Memórias do Colégio Leopoldinense


Foto de 1957: Geraldo Hélio Coelho, Custódio Rodrigues Junqueira, Prof. Geraldo Bertochi, Cônego José Ribeiro Leitão, Prof. João Batista Alvim e José do Carmo Rodrigues.
Agachados: Andréa de Albuquerque Andrade, Francisco Mendonça Gama, Maria José Jardim Junqueira, Arlen José Fontes Freire e Maria Carmen Junqueira Monteiro de Barros (3º Clássico).

Junho, 1985
Como se 1950 fosse ontem, muito compenetrado naquela farda de brim cáqui chegava eu da minha roça para o admissão ao ginásio após rápida passagem pelo Grupo Novo, sala de Da. Climene Godinho. Fizera o primário com minha mãe, Da. Pequetita professora da Escola Rural do Bairro da Onça.

Cursei o secundário residindo na roça. Foram anos de idas e vindas no dorso do meu cavalinho Guarany (com "y”, por favor, ele gostava assim). Sete quilômetros para ir, sete para voltar. Primeira aula às seis-e-cinquenta, com o Joaquim Guedes Machado! É mole?

O salto da cama às quatro da matina, o banho frio, o café e a sela bem afivelada para o galope de uma hora até Leopoldina.
O Guarany dormia preocupado!

Na cidade, amarrava meu semovente pequira em frente ao armazém do Joaquim de Oliveira, na Rua das Flores, esquina com João Neto. Dali ao colégio, pisava torto o meu sapato preto, marca Tank, meia-sola de pneu Dunlop. Seu Badaró, o ferrador de animais com ponto fixo naquela esquina, nem sempre impedia que gazeteiros contumazes cavalgassem o extenuado castanho durante o sagrado horário escolar em que hauríamos de nossos mestres preciosos ensinamentos e conceitos, nem sempre bem assimilados, como este que o Prof. Amil Adum gravou para sempre no meu cérebro: The tulip is a beautiful flower, but the rose is more beautiful.

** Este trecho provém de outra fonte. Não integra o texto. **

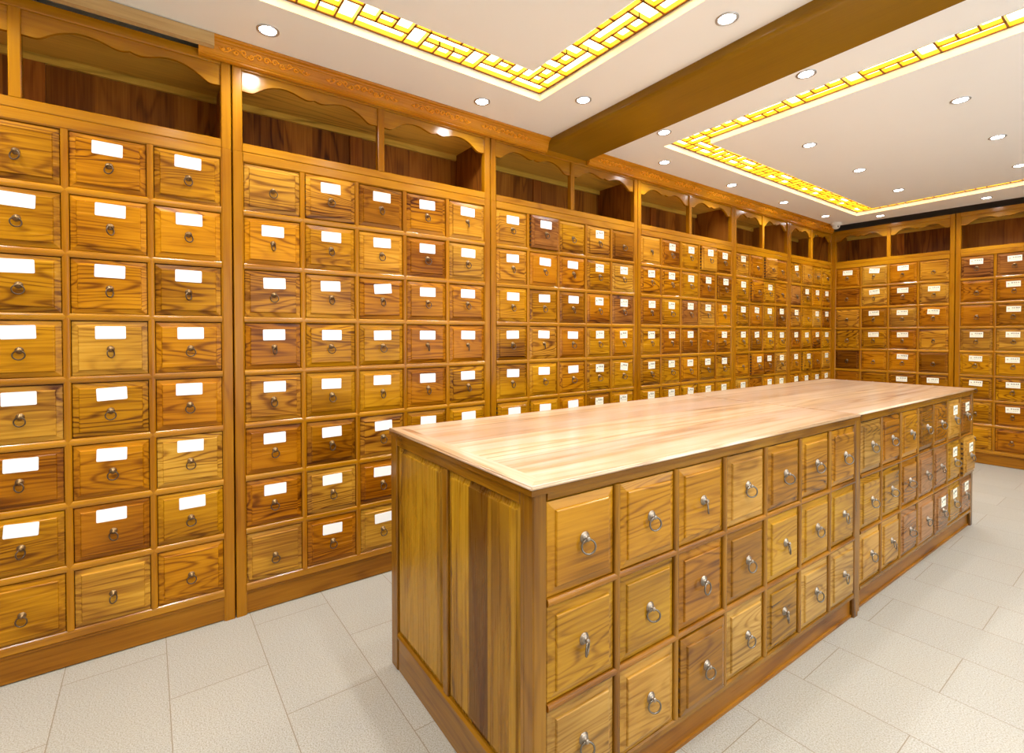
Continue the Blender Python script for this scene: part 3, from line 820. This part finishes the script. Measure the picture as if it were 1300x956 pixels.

A conversa, porém, estava nos filantes clandestinos do meu cavalo. Sei o nome dos sacanas, mas vão ficar no anonimato por desaforo e para homenagem póstuma ao meu maltratado Rocinante, do qual eles tanto abusaram.

A bem da verdade, outro fato me persuadia a deixar o cavalo mais longe e chegar a pé ao Colégio: o Guarany era terrivelmente flatulento e me matava de vergonha toda vez que, arqueando o rabo, dava de amarelar os cascos na presença de garotas. Aquele tiroteio! Um vexame!

A sala do Curso de Admissão (sala-13) ficava em frente ao gabinete de história natural. Uma turma imensa, na qual só dois colegas me eram conhecidos: o primo Dilton Godinho Rodrigues (hoje presidente da Petrocoque - a estatal do grafite), e José Godinho Neto (no Banco do Brasil – Ag. Copacabana).

Curioso que, daquela velha classe, o patronímico incomum me congelou na memória o nome do José Sinfrônio... Ele, entretanto, sumiu no mundo. Não cursou a primeira série com a gente e jamais se falou nele após 1950.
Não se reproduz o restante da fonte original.